Bei der vom Kläger auf S. 7 der Beschwerdebegründung formulierten „Frage”
„Bei Ansprüchen, die auf fehlerhafter Rechtsanwendung beruhen, liegt die für den Verjährungsbeginn erforderliche Tatsachenkenntnis gem. § 199 Abs. 1 Nr. 2 BGB erst dann vor, wenn dem Gläubiger die fehlerhafte Rechtsanwendung bekannt oder grob fahrlässig unbekannt war.”
handelt es sich um keine klärungsbedürftige Rechtsfrage im oben genannten Sinn.
a) Klärungsbedürftig ist eine Rechtsfrage, wenn sie höchstrichterlich noch nicht entschieden und ihre Beantwortung nicht offenkundig ist (BAG 27. März 2012 – 3 AZN 1389/11 – Rn. 19). Die Klärungsbedürftigkeit fehlt nicht nur, wenn die Rechtsfrage vom Bundesarbeitsgericht, sondern auch dann, wenn sie von einem anderen obersten Gerichtshof des Bundes bereits entschieden ist, es sei denn, dass sie wieder klärungsbedürftig wird, weil gegen diese Entscheidung in Rechtsprechung oder Schrifttum gewichtige Gesichtspunkte vorgebracht werden (vgl. für das sozial- und verwaltungsgerichtliche Verfahren BSG 12. Februar 2015 – B 10 ÜG 11/14 B – Rn. 13; BVerwG 10. August 2010 – 6 B 16/10 – Rn. 11; sh. auch GMP/Müller-Glöge 9. Aufl. § 72 Rn. 14 mwN). Eine erneute Klärungsbedürftigkeit kann sich je nach Lage des Falls daraus ergeben, dass ein Landesarbeitsgericht mit erheblichen Argumenten von der Rechtsprechung eines obersten Gerichtshofs des Bundes abweicht.

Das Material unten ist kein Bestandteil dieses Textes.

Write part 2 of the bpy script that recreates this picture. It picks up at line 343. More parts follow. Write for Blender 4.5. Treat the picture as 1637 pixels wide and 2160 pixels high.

b) Wie der Kläger in seiner Beschwerdebegründung selbst ausführt, ist die von ihm formulierte Frage durch den Bundesgerichtshof (24. April 2014 – III ZR 156/13 – Rn. 26) bereits geklärt. Der Kläger legt auch nicht dar, dass diese Rechtsprechung vom Landesarbeitsgericht oder im Schrifttum mit gewichtigen Gründen in Frage gestellt wurde. Er wirft dem Landesarbeitsgericht lediglich fehlerhafte Rechtsanwendung vor.
III. Die Kostenentscheidung folgt aus § 97 Abs. 1 ZPO. Die Streitwertfestsetzung beruht auf § 63 Abs. 2 GKG.